## Entries supplied
■ ■ ■ ■ ■ ■ ■
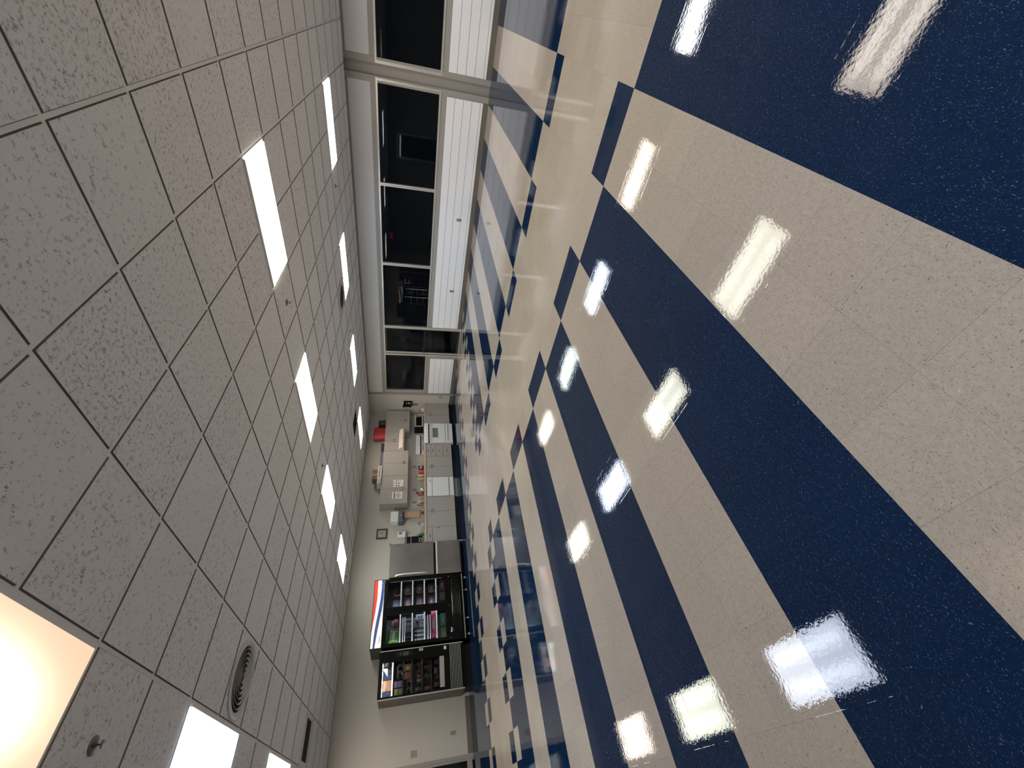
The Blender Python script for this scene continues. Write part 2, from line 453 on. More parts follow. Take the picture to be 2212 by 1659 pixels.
■ ■ ■ ■ ■ ■ ■
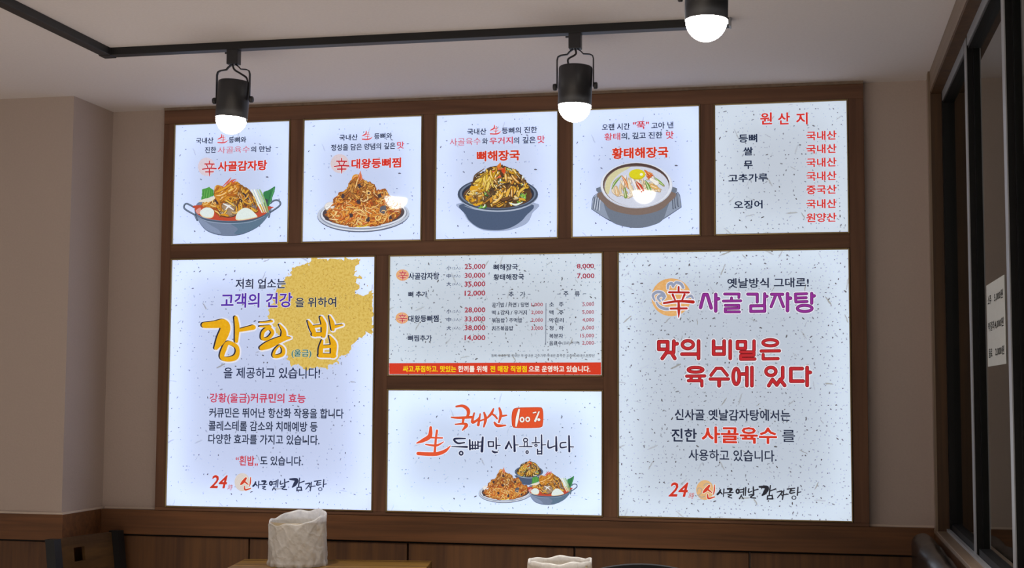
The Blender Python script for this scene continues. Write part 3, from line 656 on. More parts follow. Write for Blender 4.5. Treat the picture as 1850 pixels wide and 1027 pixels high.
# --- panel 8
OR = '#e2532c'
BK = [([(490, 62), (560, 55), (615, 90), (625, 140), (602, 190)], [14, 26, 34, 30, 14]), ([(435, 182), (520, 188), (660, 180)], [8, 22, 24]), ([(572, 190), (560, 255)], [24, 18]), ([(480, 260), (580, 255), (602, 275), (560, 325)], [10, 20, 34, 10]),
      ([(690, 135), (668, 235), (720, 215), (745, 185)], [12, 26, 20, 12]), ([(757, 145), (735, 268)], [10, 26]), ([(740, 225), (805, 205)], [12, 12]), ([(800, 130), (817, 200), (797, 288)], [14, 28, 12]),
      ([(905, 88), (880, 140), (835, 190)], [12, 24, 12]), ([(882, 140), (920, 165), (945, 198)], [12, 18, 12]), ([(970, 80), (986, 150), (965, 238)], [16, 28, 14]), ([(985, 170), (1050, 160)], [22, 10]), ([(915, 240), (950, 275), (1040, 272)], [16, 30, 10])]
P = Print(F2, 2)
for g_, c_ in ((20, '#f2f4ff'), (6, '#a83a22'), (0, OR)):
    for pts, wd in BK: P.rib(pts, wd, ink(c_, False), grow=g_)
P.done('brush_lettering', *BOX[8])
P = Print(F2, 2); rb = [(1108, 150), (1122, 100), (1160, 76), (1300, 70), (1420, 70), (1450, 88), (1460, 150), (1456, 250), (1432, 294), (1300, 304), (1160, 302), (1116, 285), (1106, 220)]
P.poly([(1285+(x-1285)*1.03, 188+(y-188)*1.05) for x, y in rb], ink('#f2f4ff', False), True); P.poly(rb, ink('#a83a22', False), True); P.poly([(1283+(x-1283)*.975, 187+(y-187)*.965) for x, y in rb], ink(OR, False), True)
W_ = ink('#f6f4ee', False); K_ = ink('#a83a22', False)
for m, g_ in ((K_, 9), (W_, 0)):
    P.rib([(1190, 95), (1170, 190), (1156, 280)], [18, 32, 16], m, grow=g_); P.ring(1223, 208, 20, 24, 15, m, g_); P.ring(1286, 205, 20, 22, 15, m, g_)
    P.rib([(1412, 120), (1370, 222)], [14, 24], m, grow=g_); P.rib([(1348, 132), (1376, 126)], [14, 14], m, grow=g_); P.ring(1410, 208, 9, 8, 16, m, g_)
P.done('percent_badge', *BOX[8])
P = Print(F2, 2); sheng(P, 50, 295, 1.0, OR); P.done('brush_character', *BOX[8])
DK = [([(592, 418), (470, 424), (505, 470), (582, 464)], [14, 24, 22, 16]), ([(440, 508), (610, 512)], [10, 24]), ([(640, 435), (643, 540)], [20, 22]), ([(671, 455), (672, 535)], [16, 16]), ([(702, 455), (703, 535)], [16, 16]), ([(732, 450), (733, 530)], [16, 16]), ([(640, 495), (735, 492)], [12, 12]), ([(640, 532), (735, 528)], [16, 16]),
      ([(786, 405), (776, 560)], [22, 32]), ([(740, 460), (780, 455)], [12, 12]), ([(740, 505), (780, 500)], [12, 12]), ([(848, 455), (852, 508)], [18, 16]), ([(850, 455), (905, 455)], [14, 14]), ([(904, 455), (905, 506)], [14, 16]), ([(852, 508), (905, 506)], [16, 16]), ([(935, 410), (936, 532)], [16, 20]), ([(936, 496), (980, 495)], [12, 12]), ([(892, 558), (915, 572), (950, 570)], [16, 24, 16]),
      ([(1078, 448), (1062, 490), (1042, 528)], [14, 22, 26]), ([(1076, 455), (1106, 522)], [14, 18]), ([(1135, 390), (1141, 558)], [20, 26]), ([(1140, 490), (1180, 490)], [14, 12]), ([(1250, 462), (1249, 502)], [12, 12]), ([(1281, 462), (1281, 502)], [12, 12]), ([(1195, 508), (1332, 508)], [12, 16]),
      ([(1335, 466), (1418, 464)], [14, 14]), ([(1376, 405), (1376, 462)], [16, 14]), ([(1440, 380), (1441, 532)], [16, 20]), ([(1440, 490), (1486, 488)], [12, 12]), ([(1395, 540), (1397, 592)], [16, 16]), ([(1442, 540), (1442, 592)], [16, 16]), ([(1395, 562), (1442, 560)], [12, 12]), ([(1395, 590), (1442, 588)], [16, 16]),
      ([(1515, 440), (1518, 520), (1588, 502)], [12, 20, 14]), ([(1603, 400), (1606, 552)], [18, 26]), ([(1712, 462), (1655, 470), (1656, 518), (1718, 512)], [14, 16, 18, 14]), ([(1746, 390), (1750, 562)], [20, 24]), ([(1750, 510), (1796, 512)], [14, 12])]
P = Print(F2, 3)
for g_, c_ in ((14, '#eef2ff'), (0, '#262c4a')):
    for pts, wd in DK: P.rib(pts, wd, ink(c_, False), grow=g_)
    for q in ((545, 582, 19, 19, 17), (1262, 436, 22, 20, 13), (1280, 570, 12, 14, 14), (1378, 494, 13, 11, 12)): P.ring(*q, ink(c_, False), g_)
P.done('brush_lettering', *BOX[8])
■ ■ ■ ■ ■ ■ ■
Count the lines in the records above that contain the word "this", and reply with only that number.

2